Von Claudia van Laak, Deutschlandradio Kultur · 17.11.2011
"Das ist Thüringen – hier hat Zukunft Tradition" – lautet die aktuelle Imagekampagne für den Freistaat. Flugzeugtriebwerke sind zu sehen, Goethe und Schiller, Bobpiloten im Eiskanal. Diese Imagekampagne hat das Land heute kurzerhand gestoppt. Eine gute Entscheidung, sonst käme noch ein Witzbold auf die Idee, Fotos der drei Nazi-Terroristen mit der Überschrift: "Das ist Thüringen, hier hat braune Tradition Zukunft" zu versehen.

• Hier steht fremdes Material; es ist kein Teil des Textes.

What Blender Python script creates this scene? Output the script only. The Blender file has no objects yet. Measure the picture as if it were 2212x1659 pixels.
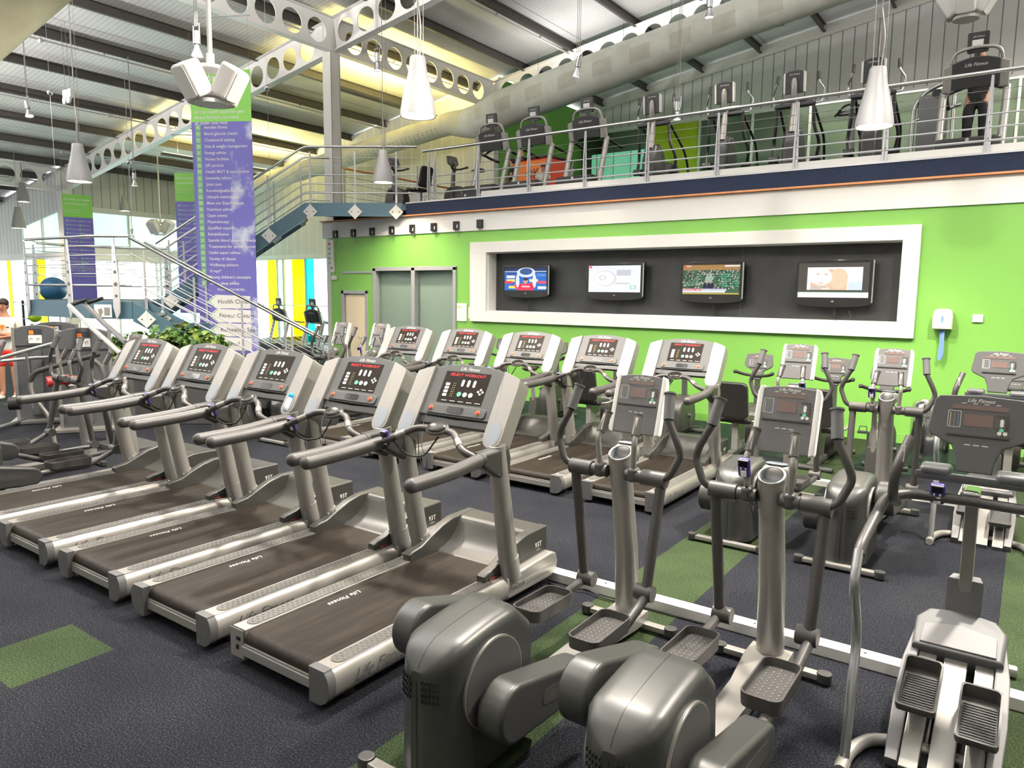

Das kleine Land in der Mitte Deutschlands bekommt mit den Enthüllungen eine Quittung für die seit zwanzig Jahren versäumte Auseinandersetzung mit der rechtsextremen Szene. Als es längst schon ein Bundesprogramm gegen Rechtsextremismus gab, schlossen die Thüringer noch ihre Augen, verweigerten als einziges ostdeutsches Land die Kofinanzierung – und die so wichtigen Bürgerinitiativen in den Kleinstädten konnten nicht von diesem sinnvollen Bundesprogramm profitieren.

Dabei weiß jeder, der sich schon einmal mit der Bekämpfung des Rechtsextremismus beschäftigt hat, dass die Initiativen von unten die wichtigsten Akteure sind. Wenn Neonazis aufmarschieren und die Migranten in einer Kleinstadt terrorisieren, wenn sie versuchen, ein Klima der Angst zu schüren, wenn die NPD im Stadtrat große Sprüche klopft, dann dürfen die Demokraten sich nicht einschüchtern lassen, sie müssen dagegenhalten. Gar nicht so einfach, wenn der NPD-Funktionär plötzlich als Investor auftritt. Gar nicht so einfach, wenn der örtliche Neonazi der Sohn des Schuldirektors ist. Bürgerinitiativen gegen Rechtsextremismus, Bürgermeister, die ihre Stadthalle nicht der NPD vermieten und Landräte, die sich gegen die Neonazi-Demo wehren wollen, sie alle brauchen Unterstützung. Beratung von gewieften Juristen aus dem Innenministerium zum Beispiel, vielleicht den anerkennenden Besuch des Ministerpräsidenten, ein paar Euro, um ein buntes Straßenfest gegen den braunen Aufmarsch zu organisieren.

All das hat lange Jahre gefehlt in Thüringen. Makaber genug, dass es zehn Morde brauchte, um die Landesregierung aus dem Schlaf zu holen. Dabei hätte sich die in Thüringen dominierende CDU einfach Rat beim Parteifreund in Brandenburg holen können - beim früheren Potsdamer Innenminister Jörg Schönbohm. Abgehobene Extremismus-Debatten waren dem Generalleutnant a.D. schon immer fremd. Anti-Demokraten gehören hart bekämpft, und zwar mit allen Mitteln, die dem Rechtsstaat zur Verfügung stehen - das war seine erfolgreiche Devise. Dazu kommt: das Land Brandenburg hilft schon lange lokalen Initiativen gegen Rechtsextremismus - zuletzt am vergangenen Samstag, als mehrere Minister nach Neuruppin fuhren, um persönlich die Proteste gegen den NPD-Bundesparteitag zu unterstützen. Der Kampf vor Ort gegen den Rechtsextremismus ist mühsam und langwierig, aber er lohnt sich. Thüringen hat diese Aufgabe noch vor sich.